Different...Very.
But what about the various versions? Do you think it's ethical/blasphemous for King James to have told his men to make the changes he made to how the Bible was written? And then the New International Version... is it really alright to alter the wording the way these various versions do?
I almost want to say that the way the Bible is written is the way Shakespeare is written: If you change anything about it, it's not at all what the author intended. Shakespeare has his couplets, rhyme schemes, repetitions, etc that make the works of art what they are. When an actor forgets a line, paraphrases it, or mixes lines up, it's different, possibly no longer as powerful.
The reason why King James commissioned Bible translators was because of the commentaries of the Geneva Bible, which was the most popular Bible around those days, and it was for a long time even after the King James Bible. The King James translation was done by 47 scholars, all of whom were members of the Church of England. In common with most other translations of the period, the New Testament was translated from the Textus Receptus.
In discussing in what respect the Bible -- or any translation of it -- can be the Word of God, we must distinguish between the inspiration of the text of the original manuscripts and the inspiration of the wording chosen by a translator working with another language. I don't think it was blasphemous of King James to have it commissioned. The primary difference between the translations is the marginal commentary (and commentaries are interpretations - in addition to the given text. It is important to remember that when reading commentaries. They need not be true) which is present in the Geneva translation but nonexistent in the King James Version. Another is the Old Testament translations--the Geneva Bible is translated from the original Hebrew and Greek while the King James version relied heavily upon previously printed English translations.
We can't read Hebrew, so naturally it has to be translated from the original text. So we should appreciate having it in our own language. Language is living, but so is the Bible. For the average Bible reader reading the Bible is about understanding God's will, not so much the structure of sentences and the Bible as an artistic expression. Even with all these translations we have the original manuscripts to compare our Bibles to as a safeguard. With that being said; every major belief of Christianity can be just as easily proven from the Revised Standard Version, the New American Standard Version, or the New International Version, as from the King James.
The greatest strength of the New International Version is its readability.
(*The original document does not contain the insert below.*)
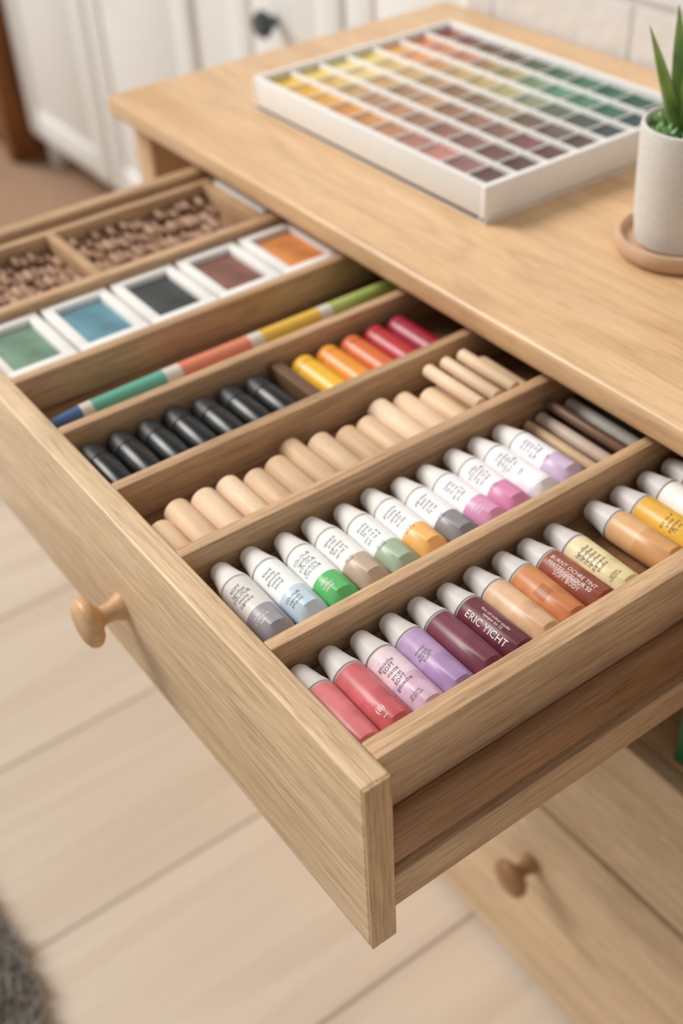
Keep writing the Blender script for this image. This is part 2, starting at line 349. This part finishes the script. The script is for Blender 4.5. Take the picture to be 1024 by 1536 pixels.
# ------------------------------------------------------------------ paint palette box on desktop
pb=group('watercolour_palette_box',V(-1.82,1.58,TT))
x0,x1,y0,y1=-2.20,-1.444,1.307,1.86; zt=TT+.071; w=.014
B('base',x0,x1,y0,y1,TT,TT+.012,white,pb,.001)
B('wall_w1',x0,x0+w,y0,y1,TT+.002,zt,white,pb,.003); B('wall_w2',x1-w,x1,y0,y1,TT+.002,zt,white,pb,.003)
B('wall_w3',x0+w*.9,x1-w*.9,y0,y0+w,TT+.002,zt,white,pb,.003); B('wall_w4',x0+w*.9,x1-w*.9,y1-w,y1,TT+.002,zt,white,pb,.003)
G=[[(236,196,84),(232,180,84),(230,172,90),(222,156,90),(214,154,98),(190,138,108),(176,128,114),(190,130,124),(152,112,108),(112,84,80)],
[(238,212,120),(222,188,120),(202,166,122),(190,150,116),(184,138,108),(164,124,104),(156,112,100),(142,104,98),(118,88,80),(100,74,70)],
[(232,214,150),(226,200,140),(200,166,118),(170,134,104),(184,144,108),(156,120,94),(146,110,92),(136,106,94),(126,90,84),(112,80,76)],
[(232,210,132),(220,190,130),(208,174,122),(178,142,108),(150,116,90),(142,116,92),(158,140,114),(122,102,86),(110,94,86),(96,82,74)],
[(230,168,104),(224,162,106),(206,156,108),(196,168,116),(192,170,118),(178,172,124),(138,146,118),(104,114,96),(88,96,86),(74,80,78)],
[(214,134,86),(206,142,108),(190,132,102),(164,132,92),(156,146,100),(120,144,112),(96,142,118),(82,130,108),(66,106,92),(64,82,82)],
[(152,84,68),(126,76,64),(110,80,62),(102,86,66),(90,98,76),(78,110,86),(66,114,90),(56,106,86),(50,92,74),(44,64,58)]]
ix0,ix1,iy0,iy1=x0+w,x1-w,y0+w,y1-w; nx,ny=10,7; dx=(ix1-ix0)/nx; dy=(iy1-iy0)/ny
mb=MB()
for i in range(1,nx): mb.box(ix0+i*dx-.0016,ix0+i*dx+.0016,iy0,iy1,TT+.01,zt-.011,white,.0008)
for j in range(1,ny): mb.box(ix0,ix1,iy0+j*dy-.0034,iy0+j*dy+.0034,TT+.01,zt-.005,white,.001)
mb.finish('grid',pb)
bm=bmesh.new(); cl=bm.loops.layers.float_color.new('Col')
for j in range(ny):
    for i in range(nx):
        c=(*lin(G[j][i]),1); n=5; a0=ix0+i*dx+.0015; b0=iy0+j*dy+.003; ex=dx-.003; ey=dy-.006; vs={}
        for p in range(n+1):
            for q in range(n+1):
                u=p/n; v=q/n; e=max(abs(u-.5),abs(v-.5))*2
                vs[p,q]=bm.verts.new(V(a0+ex*u,b0+ey*v,TT+.057-.005*(1-e**2)+random.uniform(-.001,.001)))
        for p in range(n):
            for q in range(n):
                f=bm.faces.new([vs[p,q],vs[p+1,q],vs[p+1,q+1],vs[p,q+1]]); f.smooth=True
                for l in f.loops: l[cl]=c
me=bpy.data.meshes.new('pigments'); bm.to_mesh(me); bm.free()
m,nt,b=newmat('pigment'); at=nt.nodes.new('ShaderNodeAttribute'); at.attribute_name='Col'
nz=nt.nodes.new('ShaderNodeTexNoise'); nz.inputs['Scale'].default_value=70; rr=nt.nodes.new('ShaderNodeValToRGB'); rr.color_ramp.elements[0].color=(.6,.6,.6,1); rr.color_ramp.elements[0].position=.35; rr.color_ramp.elements[1].position=.65
tc=nt.nodes.new('ShaderNodeTexCoord'); nt.links.new(tc.outputs['Object'],nz.inputs['Vector']); nt.links.new(nz.outputs['Fac'],rr.inputs[0])
mx=nt.nodes.new('ShaderNodeMixRGB'); mx.blend_type='MULTIPLY'; mx.inputs[0].default_value=.6; nt.links.new(at.outputs['Color'],mx.inputs[1]); nt.links.new(rr.outputs[0],mx.inputs[2]); nt.links.new(mx.outputs[0],b.inputs['Base Color']); b.inputs['Roughness'].default_value=.45; b.inputs['Specular IOR Level'].default_value=.4
me.materials.append(m); o=bpy.data.objects.new('pigments',me); COL.objects.link(o); attach(o,pb)
# ------------------------------------------------------------------ potted plant
PX,PY=-1.165,1.490
sau=plain('saucer_wood',(206,170,138),.5,.05,40)
mb=MB(); mb.lathe([(0,0,sau),(.0001,.092,sau),(.004,.100,sau),(.014,.105,sau),(.026,.105,sau),(.032,.102,sau),(.033,.097,sau),(.028,.092,sau),(.018,.090,sau),(.0179,0,sau)],(PX,PY,TT),(0,0,1),64); mb.finish('plant_saucer')
pl=group('potted_succulent',V(PX,PY,TT+.018))
pm=plain('ceramic_speckle',(218,214,208),.6,.05,420); soil=plain('soil',(48,40,34),.9,.3,120,1)
pz=TT+.0185
mb=MB(); mb.lathe([(0,0,pm),(.0001,.066,pm),(.006,.073,pm),(.05,.0785,pm),(.14,.0815,pm),(.193,.083,pm),(.200,.0815,pm),(.201,.077,pm),(.197,.074,pm),(.175,.073,soil),(.1751,0,soil)],(PX,PY,pz),(0,0,1),64); mb.finish('pot',pl)
def leafmat(n,a,b2):
    m,nt,b=newmat(n); N=nt.nodes;L=nt.links; tc=N.new('ShaderNodeTexCoord'); nz=N.new('ShaderNodeTexNoise'); nz.inputs['Scale'].default_value=35
    L.new(tc.outputs['Object'],nz.inputs['Vector']); r=N.new('ShaderNodeValToRGB'); r.color_ramp.elements[0].position=.35; r.color_ramp.elements[1].position=.65
    r.color_ramp.elements[0].color=(*lin(a),1); r.color_ramp.elements[1].color=(*lin(b2),1); L.new(nz.outputs['Fac'],r.inputs[0]); L.new(r.outputs[0],b.inputs['Base Color'])
    b.inputs['Roughness'].default_value=.4; return m
lg=leafmat('aloe_green',(96,130,62),(150,172,88)); lb=leafmat('rosette_green',(92,136,80),(146,180,118))
def leaf(mb,base,dr_,lean,L,w,mat,curl=.35,thick=.45):
    n=12; d=Vector((math.cos(dr_),math.sin(dr_),0)); side=Vector((-d.y,d.x,0)); p=Vector(base); rings=[]; i_=mb.mi(mat)
    for k in range(n+1):
        t=k/n; ang=lean-curl*t*lean*1.2; T=(d*math.sin(ang)+Vector((0,0,1))*math.cos(ang)); Nn=T.cross(side).normalized()
        ww=w*(.75+.5*t-1.25*t*t)*(1 if t<1 else 0); ww=max(ww,.0008)
        ring=[]
        for j in range(10):
            a=2*math.pi*j/10; off=side*math.cos(a)*ww+Nn*(math.sin(a)*ww*thick + (math.cos(a)**2)*ww*-.25)
            q=p+off; ring.append(mb.bm.verts.new(V(q.x,q.y,q.z)))
        rings.append(ring); p=p+T*(L/n)
    for k in range(n):
        for j in range(10):
            f=mb.bm.faces.new([rings[k][j],rings[k][(j+1)%10],rings[k+1][(j+1)%10],rings[k+1][j]]); f.material_index=i_
    mb.bm.faces.new(rings[0]).material_index=i_; mb.bm.faces.new(rings[-1]).material_index=i_
sz=pz+.172
mb=MB()
# (direction, base distance from pot centre, lean, length, half width)
for (ang,bd,lean,L,w) in ((-140,.020,.34,.185,.029),(172,.016,.26,.195,.027),(-80,.008,.16,.165,.026),(-20,.020,.40,.19,.024),(40,.020,.36,.19,.024),(100,.024,.34,.18,.024)):
    a=math.radians(ang); leaf(mb,(PX+bd*math.cos(a),PY+bd*math.sin(a),sz),a,lean,L,w,lg,-.15)
mb.finish('aloe_leaves',pl)
mb=MB()
for (cx,cy,s_) in ((PX-.016,PY-.052,1.1),(PX+.034,PY-.040,1),(PX-.054,PY-.014,.9)):
    for ringn,(cnt,lean,L) in enumerate(((7,1.15,.028),(6,.8,.026),(4,.4,.022))):
        for q in range(cnt):
            a=2*math.pi*q/cnt+ringn*.5; leaf(mb,(cx+.003*math.cos(a),cy+.003*math.sin(a),sz+.004+.004*ringn),a,lean,L*s_,.009*s_,lb,.3,.6)
mb.finish('rosettes',pl)
# green storage box inside the dresser
B('green_storage_box',-.765,-.66,1.17,1.5,-.6545,-.52,plain('green_card',(44,104,62),.5,.03),None,.005)
# ------------------------------------------------------------------ rug
mb=MB(); rg=plain('rug_grey',(150,144,138),.95,.25,90); rg2=plain('rug_grey_light',(186,180,172),.95,.1,90)
rx0,rx1,ry0,ry1,rc=-3.4,-1.45,-1.3,.17,.30
def inside(x,y,m=0):
    a0,a1,b0,b1=rx0+m,rx1-m,ry0+m,ry1-m; cx=min(max(x,a0+rc),a1-rc); cy=min(max(y,b0+rc),b1-rc)
    return (x-cx)**2+(y-cy)**2<=rc*rc
pts=[]
for (cx,cy,s_) in ((rx1-rc,ry1-rc,0),(rx0+rc,ry1-rc,90),(rx0+rc,ry0+rc,180),(rx1-rc,ry0+rc,270)):
    for k in range(13): a=math.radians(s_+90*k/12); pts.append((cx+rc*math.cos(a),cy+rc*math.sin(a)))
lo=[mb.bm.verts.new(V(x,y,FL)) for x,y in pts]; hi=[mb.bm.verts.new(V(x,y,FL+.02)) for x,y in pts]; i_=mb.mi(rg); j_=mb.mi(rg2)
mb.bm.faces.new(lo); mb.bm.faces.new(hi)
for k in range(len(pts)): mb.bm.faces.new([lo[k],lo[(k+1)%len(pts)],hi[(k+1)%len(pts)],hi[k]])
for _ in range(9000):
    x,y=random.uniform(-2.3,rx1),random.uniform(-.7,ry1)
    if random.random()<.2: x,y=random.uniform(rx0,rx1),random.uniform(ry0,ry1)
    if not inside(x,y,.0): continue
    h=random.uniform(.03,.06); w_=.008; lx,ly=random.uniform(-.03,.03),random.uniform(-.03,.03)
    b3=[mb.bm.verts.new(V(x+w_*math.cos(a),y+w_*math.sin(a),FL+.015)) for a in (0,2.1,4.2)]; tp=mb.bm.verts.new(V(x+lx,y+ly,FL+.015+h))
    mi_=random.choice((i_,j_,j_))
    for k in range(3): mb.bm.faces.new([b3[k],b3[(k+1)%3],tp]).material_index=mi_
mb.finish('shaggy_rug')
# ------------------------------------------------------------------ light
w=bpy.data.worlds.new('World'); scene.world=w; w.use_nodes=True
bg=w.node_tree.nodes['Background']; bg.inputs[0].default_value=(1.0,.985,.965,1); bg.inputs[1].default_value=.42
sl=bpy.data.lights.new('window_sun','SUN'); sl.energy=3.35; sl.angle=math.radians(26); sl.color=(1,.965,.92)
so=bpy.data.objects.new('window_sun',sl); COL.objects.link(so); so.rotation_euler=Vector((1.4,.8,-1.35)).to_track_quat('-Z','Y').to_euler(); so.location=(-2,-1.5,3)
scene.view_settings.view_transform='Standard'; scene.view_settings.look='None'; scene.view_settings.exposure=0
# ------------------------------------------------------------------ camera
R=Vector((.5863,.8088,-.0464)).normalized(); F=Vector((-.6424,.4296,-.6345)); F=(F-R*F.dot(R)).normalized(); U=R.cross(F).normalized()
M=Matrix((( R.x,U.x,-F.x),(R.y,U.y,-F.y),(R.z,U.z,-F.z))).to_4x4(); M.translation=V(0,0,1)
cd=bpy.data.cameras.new('camera'); cam=bpy.data.objects.new('camera',cd); COL.objects.link(cam); cam.matrix_world=M; scene.camera=cam
cd.sensor_fit='VERTICAL'; cd.sensor_height=36; cd.sensor_width=24; cd.lens=1764*36/1536; cd.clip_start=.01
cd.dof.use_dof=True; cd.dof.focus_distance=.635; cd.dof.aperture_fstop=4.4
The NIV is rendered in smoothly flowing and easy-to-read English. One weakness of the NIV is that it occasionally delves into interpretation rather than strict translation, which is the very problem that has brought us the 2011 NIV. In the NIV, some passages are translated with more of a “this is what the translator thinks the text means” instead of “this is what the text says.” In many instances, the NIV likely has a correct “interpretation” but that misses the point. A Bible translation should take what the Bible says in the original languages and say the same thing in the new language, leaving the interpretation to the reader with the aid of the Holy Spirit.
So what then of all the translations? Does it matter?
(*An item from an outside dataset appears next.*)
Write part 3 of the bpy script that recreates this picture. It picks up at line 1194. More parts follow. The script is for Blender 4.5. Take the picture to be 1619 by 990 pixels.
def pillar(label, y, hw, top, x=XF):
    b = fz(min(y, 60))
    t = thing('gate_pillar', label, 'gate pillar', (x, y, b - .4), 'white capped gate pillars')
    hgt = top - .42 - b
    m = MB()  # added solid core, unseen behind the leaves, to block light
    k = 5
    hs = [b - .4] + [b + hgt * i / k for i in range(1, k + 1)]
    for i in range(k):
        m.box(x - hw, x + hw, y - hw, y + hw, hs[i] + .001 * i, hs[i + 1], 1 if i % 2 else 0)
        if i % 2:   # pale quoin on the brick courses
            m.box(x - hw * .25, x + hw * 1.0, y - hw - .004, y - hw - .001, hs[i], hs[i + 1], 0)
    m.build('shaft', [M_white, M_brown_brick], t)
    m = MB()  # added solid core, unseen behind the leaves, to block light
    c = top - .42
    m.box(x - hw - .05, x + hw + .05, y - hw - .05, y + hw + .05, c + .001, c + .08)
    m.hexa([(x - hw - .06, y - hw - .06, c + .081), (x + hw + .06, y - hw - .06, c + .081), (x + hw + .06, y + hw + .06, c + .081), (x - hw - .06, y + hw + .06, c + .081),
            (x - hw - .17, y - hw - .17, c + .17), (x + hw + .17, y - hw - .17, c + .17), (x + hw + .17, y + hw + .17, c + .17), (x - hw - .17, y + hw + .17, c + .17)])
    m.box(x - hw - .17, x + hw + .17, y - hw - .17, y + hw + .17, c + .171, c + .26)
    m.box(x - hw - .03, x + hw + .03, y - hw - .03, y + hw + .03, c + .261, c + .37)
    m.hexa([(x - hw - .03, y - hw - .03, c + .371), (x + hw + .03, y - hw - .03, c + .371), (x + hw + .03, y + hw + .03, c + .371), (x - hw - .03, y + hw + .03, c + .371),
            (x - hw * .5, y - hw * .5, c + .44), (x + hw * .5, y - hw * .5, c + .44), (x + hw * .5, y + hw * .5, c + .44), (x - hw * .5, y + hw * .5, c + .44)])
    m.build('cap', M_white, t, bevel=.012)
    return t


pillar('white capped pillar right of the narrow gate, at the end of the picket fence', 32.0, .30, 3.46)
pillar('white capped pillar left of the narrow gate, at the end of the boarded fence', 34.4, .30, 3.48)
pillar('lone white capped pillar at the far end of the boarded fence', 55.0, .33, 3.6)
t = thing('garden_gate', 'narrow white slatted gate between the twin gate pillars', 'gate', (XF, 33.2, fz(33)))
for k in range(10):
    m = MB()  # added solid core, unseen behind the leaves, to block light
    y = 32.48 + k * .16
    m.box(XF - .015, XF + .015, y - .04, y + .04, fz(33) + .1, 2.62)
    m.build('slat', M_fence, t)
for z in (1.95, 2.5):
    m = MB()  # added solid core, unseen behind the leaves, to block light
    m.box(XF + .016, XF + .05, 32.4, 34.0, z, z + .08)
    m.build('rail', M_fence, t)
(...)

Some translations are easier to read and more accurate
in their translation from the original text and convey the message better,
but it is in the end up to the reader which translation he/she picks. God is in control no matter the language of the Bible you decide to read. We have the Holy Spirit also to guide us in situations like this.
There are different translation methodologies for how to best render the original Hebrew, Aramaic, and Greek into English. Some Bible versions translate as literally (word-for-word) as possible, commonly known as formal equivalence. Some Bible versions translate less literally, in more of a thought-for-thought method, commonly known as dynamic equivalence. All of the different English Bible versions are at different points of the formal equivalence vs. dynamic equivalence. The New American Standard Bible and the King James Version would be to the far end of the formal equivalence side, while paraphrases such as The Living Bible and The Message would be to the far end of the dynamic equivalence side.
The advantage of formal equivalence is that it minimizes the translator inserting his/her own interpretations into the passages. The disadvantage of formal equivalence is that it often produces a translation so woodenly literal that it is not easily readable/understandable. The advantage of dynamic equivalence is that it usually produces a more readable/understandable Bible version. The disadvantage of dynamic equivalence is that it sometimes results in “this is what I think it means” instead of translate “this is what it says.” Neither method is right or wrong. The best Bible version is likely produced through a balance of the two methodologies.